Supuse que lo mejor sería entregarlas al ministro Chapatín para que de una vez queden en sus manos y en las de su amable esposa.
Imaginaba a doña Beatriz, la nueva madrastra, regañándolas como si fueran unas miserables funcionarias incapaces de obedecer sus órdenes. Perdería los estribos al revisarles las tareas:
—¡Despejen esa equis!
—¡Pero esa tarea es de otra página, doña Beatriz!
—¡La despejan o me presentan la renuncia! ¡Todos los días es lo mismo! ¿Qué quieren, que las llame el señor presidente?
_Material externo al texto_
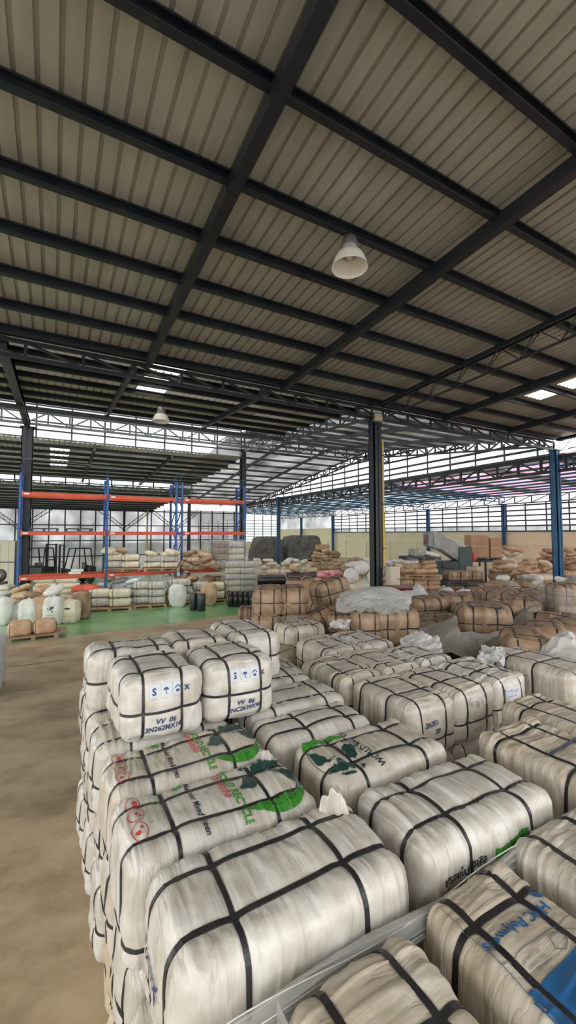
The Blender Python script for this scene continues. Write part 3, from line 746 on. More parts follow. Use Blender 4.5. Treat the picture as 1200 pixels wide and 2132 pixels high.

¡A ver si a doña Beatriz también le toman del pelo!, me emocionaba imaginándolo. ¡A ver si pueden manipular con sus pucheros de siempre a Papá Jaramillo —en mi mente ya lo llamaba así— que, por lo demás, no les pondrá las vacunas!
Me imaginaba libre y feliz y contrarrestaba los sentimientos de culpa dando por hecho que de todos modos les esperaría un futuro provechoso: los Jaramillo las ubicarían en alguna oficina de Procolombia del primer mundo, como hicieron con su nuevo hermanastro. Porque el funcionario petrista es de valores católicos y defienden la familia. Al menos la propia.
Dormí poco, como siempre, y al despertar le conté la nueva buena a mi esposa.
—Desayunamos, les empacamos las maletas y las entregamos en Palacio —le anuncié.
Pero, una vez más, arruinó mis planes.
—¡Ni que estuviéramos en Corea del Norte! —me respondió.
—¡Pero el ministro de Salud lo dijo!
—¿Y quién diablos le va a creer a él?
Esa noche tuve que recogerlas en otra fiesta. Para mantenerme despierto, esa tarde me tomé una jarra de café. En lugar de una botella de ron. A diferencia de Bad Bunny.